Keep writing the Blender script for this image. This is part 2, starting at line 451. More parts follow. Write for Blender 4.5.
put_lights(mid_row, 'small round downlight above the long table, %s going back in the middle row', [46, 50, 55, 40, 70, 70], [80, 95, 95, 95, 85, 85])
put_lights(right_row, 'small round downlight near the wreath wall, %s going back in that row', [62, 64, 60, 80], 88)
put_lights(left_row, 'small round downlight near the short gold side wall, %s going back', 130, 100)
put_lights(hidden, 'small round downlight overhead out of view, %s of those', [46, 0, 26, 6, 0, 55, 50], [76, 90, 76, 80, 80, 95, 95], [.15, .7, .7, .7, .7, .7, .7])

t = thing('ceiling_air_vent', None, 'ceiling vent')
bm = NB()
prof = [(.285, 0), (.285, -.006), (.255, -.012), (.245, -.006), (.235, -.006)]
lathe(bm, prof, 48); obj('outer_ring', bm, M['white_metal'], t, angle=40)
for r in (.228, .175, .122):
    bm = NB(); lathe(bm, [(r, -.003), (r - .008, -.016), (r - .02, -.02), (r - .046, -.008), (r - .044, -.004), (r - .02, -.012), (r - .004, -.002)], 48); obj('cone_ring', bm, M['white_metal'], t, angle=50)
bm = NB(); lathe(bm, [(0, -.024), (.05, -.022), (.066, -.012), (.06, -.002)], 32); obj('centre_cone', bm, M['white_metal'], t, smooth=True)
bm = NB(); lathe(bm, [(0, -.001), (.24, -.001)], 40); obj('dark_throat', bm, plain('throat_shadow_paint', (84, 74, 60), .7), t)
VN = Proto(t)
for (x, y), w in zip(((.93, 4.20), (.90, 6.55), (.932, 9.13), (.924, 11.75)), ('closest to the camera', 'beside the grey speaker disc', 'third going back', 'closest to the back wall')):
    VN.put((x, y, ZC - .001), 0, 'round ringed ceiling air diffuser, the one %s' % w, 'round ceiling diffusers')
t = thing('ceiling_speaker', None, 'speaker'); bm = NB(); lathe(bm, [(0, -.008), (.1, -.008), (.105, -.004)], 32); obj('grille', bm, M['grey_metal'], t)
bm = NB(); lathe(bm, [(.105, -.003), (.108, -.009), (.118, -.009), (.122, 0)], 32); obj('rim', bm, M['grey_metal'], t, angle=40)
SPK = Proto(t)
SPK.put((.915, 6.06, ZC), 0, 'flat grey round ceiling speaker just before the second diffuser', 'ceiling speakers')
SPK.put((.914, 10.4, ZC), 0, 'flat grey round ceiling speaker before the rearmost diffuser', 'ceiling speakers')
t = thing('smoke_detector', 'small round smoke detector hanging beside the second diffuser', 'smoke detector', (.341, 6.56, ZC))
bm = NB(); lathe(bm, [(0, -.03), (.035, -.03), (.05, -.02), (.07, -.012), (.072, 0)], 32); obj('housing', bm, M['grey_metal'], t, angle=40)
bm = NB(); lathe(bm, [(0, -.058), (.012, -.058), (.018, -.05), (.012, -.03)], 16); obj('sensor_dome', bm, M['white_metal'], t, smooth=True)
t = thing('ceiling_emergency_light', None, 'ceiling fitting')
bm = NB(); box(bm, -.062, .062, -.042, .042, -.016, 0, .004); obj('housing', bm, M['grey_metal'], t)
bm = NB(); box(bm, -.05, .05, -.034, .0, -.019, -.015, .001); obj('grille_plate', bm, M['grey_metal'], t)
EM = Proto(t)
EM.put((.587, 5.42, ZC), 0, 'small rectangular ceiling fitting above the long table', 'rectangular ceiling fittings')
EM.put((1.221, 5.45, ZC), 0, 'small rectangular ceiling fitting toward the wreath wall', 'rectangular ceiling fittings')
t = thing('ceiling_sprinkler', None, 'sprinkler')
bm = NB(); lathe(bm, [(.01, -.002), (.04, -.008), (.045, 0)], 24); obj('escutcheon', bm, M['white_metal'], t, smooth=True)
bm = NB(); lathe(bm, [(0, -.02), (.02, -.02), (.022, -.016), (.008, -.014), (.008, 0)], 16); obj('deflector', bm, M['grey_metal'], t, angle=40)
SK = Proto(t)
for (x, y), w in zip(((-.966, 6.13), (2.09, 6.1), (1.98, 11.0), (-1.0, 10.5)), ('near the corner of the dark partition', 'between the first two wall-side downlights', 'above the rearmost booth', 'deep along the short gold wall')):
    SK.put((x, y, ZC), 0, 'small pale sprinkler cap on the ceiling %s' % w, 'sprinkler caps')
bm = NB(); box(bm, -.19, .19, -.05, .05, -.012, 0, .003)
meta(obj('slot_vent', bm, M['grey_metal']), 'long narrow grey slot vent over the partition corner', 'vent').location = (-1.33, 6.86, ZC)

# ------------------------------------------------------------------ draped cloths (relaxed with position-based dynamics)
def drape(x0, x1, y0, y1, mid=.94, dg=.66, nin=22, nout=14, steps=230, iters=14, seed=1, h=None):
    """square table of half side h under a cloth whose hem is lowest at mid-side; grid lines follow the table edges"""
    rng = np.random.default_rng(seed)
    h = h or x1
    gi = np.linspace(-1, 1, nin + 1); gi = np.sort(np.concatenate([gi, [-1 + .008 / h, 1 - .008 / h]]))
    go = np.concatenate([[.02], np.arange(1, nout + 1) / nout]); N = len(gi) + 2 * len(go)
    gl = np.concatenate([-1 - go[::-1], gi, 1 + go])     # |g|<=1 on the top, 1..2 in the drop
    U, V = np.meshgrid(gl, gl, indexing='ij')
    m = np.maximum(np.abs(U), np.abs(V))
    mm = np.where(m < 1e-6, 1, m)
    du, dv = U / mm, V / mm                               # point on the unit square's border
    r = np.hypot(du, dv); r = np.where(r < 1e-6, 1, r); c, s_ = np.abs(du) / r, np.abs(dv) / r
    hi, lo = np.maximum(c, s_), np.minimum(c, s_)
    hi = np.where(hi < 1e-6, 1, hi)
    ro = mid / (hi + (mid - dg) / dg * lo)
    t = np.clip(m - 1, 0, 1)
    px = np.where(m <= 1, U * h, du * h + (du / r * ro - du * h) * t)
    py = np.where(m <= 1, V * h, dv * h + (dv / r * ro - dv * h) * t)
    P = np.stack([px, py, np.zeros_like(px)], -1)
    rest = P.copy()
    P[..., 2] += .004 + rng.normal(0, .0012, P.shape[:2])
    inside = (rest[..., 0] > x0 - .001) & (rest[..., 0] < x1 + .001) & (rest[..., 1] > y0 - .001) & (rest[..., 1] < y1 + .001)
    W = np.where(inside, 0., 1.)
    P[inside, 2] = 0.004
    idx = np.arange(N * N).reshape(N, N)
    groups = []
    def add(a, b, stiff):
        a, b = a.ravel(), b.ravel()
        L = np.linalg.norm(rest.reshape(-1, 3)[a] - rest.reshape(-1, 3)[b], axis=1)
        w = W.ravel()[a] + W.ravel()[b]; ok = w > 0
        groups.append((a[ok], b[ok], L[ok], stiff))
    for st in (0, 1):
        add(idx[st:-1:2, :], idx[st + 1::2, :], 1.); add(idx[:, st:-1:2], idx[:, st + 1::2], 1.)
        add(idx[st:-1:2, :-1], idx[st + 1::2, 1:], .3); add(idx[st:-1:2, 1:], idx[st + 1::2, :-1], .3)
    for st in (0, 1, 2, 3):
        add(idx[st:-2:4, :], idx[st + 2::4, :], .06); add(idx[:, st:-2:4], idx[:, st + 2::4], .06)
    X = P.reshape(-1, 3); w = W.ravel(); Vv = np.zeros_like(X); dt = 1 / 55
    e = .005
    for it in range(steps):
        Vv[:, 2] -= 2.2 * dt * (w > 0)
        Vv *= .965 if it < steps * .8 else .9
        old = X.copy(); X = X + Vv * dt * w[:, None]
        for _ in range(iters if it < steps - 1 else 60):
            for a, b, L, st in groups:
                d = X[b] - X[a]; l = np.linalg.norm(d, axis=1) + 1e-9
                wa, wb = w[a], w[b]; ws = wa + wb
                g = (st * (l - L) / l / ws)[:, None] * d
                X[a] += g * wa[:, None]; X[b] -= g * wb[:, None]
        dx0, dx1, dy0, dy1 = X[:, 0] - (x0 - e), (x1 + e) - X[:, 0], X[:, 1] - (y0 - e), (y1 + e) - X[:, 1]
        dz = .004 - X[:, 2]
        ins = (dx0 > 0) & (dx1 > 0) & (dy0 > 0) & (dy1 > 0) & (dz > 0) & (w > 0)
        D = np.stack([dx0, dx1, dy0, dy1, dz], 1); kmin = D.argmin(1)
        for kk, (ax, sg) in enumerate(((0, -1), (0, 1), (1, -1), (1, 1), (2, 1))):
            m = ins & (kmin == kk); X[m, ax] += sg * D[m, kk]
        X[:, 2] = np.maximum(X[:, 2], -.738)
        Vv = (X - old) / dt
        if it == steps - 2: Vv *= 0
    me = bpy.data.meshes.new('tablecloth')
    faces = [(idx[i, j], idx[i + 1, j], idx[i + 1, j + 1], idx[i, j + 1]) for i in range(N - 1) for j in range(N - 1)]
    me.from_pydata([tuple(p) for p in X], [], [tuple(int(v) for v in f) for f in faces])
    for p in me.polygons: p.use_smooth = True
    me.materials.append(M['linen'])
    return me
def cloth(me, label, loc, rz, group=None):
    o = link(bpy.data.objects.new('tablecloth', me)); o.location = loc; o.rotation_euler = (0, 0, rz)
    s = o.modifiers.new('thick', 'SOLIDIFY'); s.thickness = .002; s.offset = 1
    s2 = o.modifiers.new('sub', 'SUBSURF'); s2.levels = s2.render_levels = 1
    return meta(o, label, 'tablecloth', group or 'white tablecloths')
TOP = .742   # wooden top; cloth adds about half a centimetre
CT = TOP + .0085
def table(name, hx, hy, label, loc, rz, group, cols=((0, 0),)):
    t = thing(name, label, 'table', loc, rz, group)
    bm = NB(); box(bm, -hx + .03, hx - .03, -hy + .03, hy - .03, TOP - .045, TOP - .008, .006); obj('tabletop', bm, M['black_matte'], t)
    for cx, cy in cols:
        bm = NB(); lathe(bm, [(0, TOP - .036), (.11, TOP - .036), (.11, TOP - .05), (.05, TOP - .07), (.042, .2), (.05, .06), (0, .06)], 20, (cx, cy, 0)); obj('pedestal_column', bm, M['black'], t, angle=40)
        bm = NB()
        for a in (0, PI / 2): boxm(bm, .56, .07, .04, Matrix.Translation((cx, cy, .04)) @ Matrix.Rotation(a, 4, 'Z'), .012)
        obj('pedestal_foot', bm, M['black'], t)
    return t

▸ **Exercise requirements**
Find the count of lines in the data above where the string "follow" occurs. Provide that number alone.

▸ **Answer in full**
2